A far more ambitious effort is now underway that goes well beyond these fragmented government initiatives. It involves a small group of organic farmers who themselves realize that core soil health, or conservation agriculture principles, can make not only ecological, but also economic sense. These folks are looking far beyond cashing in on government rewards. They understand that evolution toward a natural systems agriculture has been their modern organic movement's Holy Grail since its 20th century inception. On all fronts, this group realizes what Pennsylvania no-till and cover crop farmer Steve Groff points out, “You'll become obsolete if you're not future-proofing your farm ahead of not only environmental imperatives, but also market and consumer demands.”
Tomatoes planted into cover crop surface mulch with reduced soil disturbance and cover crop in Firebaugh.
This California farmer group might be leading a revolution, but as David Montgomery – author of Growing a revolution: Bringing Our Soil Back to Life – says, it is a movement that “is growing bottom-up, fueled by individual farmers rather than governments, universities or environmental advocacy groups.”
Their innovation – which involves year-round soil cover, greatly reduced disturbance tillage and integration of grazing animals into crop fields – aims to enhance the health of their soils, the health of their farms and the quality of the food they produce. Data compiled from project's early stages demonstrate that sustained long-term “natural systems mimicry” these farmers have used over decades resulted in improvements in a number of key soil health properties, including carbon storage, water holding capacity and crop nutrient availability.
An underlying challenge that these farmers face, as does all of agriculture, was addressed by Guinda organic vegetable farmer and member of the project, Paul Muller:
“We are at a point where many people are asking how our farming systems can do more for the common good. Long-term stewardship and soil health is a common good; careful water stewardship enhances the common good; finding economic strategies to support and nurture those who grow our food and steward our resources for the long-term is a common good; capturing more carbon with cover crops and reduced tillage to feed a teeming microbial universe underfoot is a common good. Clothing naked soil, and minimizing dangerous pesticides in our food system is a common good; growing nutrient-dense food is a common good. It is all related, and companies can invest in an equitable supply chain where these common good values are properly rewarded. The question remains: ‘Who pays for the defense and enhancement of the common good?'"

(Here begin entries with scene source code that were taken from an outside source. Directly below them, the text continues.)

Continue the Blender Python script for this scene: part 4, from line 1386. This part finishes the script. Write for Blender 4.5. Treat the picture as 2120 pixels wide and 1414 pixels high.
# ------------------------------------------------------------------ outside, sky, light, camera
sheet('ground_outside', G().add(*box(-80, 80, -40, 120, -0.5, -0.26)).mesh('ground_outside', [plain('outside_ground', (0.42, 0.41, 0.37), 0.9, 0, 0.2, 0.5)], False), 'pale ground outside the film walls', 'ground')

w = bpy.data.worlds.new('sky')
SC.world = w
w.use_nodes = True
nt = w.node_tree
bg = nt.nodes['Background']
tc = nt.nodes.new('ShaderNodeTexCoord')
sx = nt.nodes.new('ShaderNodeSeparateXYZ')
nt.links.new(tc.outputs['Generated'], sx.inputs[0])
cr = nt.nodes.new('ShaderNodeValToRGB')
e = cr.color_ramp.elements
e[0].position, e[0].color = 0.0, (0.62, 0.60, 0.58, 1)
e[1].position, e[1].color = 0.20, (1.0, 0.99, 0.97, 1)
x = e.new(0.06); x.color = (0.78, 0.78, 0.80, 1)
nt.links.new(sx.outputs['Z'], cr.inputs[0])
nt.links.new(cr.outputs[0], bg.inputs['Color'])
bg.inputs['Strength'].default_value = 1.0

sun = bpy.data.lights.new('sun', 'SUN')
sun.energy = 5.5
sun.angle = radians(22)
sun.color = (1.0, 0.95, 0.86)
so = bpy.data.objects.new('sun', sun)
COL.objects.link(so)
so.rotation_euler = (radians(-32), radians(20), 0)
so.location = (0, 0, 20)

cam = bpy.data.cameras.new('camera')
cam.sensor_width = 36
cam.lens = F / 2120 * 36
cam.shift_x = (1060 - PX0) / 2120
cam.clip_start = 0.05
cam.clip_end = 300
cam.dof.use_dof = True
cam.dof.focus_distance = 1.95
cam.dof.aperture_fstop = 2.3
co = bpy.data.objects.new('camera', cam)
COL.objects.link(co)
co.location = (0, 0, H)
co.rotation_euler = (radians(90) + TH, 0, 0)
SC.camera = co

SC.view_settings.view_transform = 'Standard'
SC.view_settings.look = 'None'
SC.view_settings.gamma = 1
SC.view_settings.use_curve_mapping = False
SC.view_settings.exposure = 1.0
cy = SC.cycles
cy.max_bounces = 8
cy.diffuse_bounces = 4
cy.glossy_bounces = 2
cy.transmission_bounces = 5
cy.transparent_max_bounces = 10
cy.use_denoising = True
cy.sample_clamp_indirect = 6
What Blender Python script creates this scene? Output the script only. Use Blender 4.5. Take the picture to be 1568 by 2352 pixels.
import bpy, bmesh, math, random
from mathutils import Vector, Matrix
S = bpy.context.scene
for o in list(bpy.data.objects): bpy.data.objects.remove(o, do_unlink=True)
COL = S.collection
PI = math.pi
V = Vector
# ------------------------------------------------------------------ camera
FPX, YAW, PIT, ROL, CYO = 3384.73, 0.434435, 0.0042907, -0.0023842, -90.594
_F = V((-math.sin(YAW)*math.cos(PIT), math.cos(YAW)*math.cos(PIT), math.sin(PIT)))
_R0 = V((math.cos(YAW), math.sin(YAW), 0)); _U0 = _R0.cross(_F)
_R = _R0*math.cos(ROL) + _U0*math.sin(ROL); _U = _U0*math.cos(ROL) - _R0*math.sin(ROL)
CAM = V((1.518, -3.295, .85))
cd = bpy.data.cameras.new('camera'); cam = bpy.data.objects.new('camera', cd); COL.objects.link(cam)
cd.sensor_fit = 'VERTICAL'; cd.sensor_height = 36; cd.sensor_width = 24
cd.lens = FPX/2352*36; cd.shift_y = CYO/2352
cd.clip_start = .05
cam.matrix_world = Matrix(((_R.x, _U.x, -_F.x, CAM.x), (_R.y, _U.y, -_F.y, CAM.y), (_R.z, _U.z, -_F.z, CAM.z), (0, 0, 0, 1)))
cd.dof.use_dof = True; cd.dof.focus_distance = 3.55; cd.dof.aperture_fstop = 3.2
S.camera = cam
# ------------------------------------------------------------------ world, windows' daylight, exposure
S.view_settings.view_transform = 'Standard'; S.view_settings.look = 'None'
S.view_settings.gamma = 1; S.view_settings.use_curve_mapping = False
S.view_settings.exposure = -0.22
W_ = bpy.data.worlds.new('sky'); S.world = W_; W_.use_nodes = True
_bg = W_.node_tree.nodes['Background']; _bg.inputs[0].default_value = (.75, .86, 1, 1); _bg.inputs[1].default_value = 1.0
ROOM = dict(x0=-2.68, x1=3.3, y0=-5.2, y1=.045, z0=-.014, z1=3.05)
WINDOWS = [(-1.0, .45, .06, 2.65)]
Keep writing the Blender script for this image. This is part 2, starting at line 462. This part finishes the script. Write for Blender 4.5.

This is not going to be an easy question to answer. Three members of the group recently met with representatives of 15 major U.S. restaurant chains to begin a dialog aimed at exploring what will be needed to reform our current food system in ways that promote soil, farm and human health, all while enabling farmers to continue to innovate and develop the alternative systems that we will all need. Project farmer Tom Willey may have surprised the listeners with his summation: “We find ourselves in the current predicament because we get what we pay for. Good food isn't cheap, and cheap food isn't good.”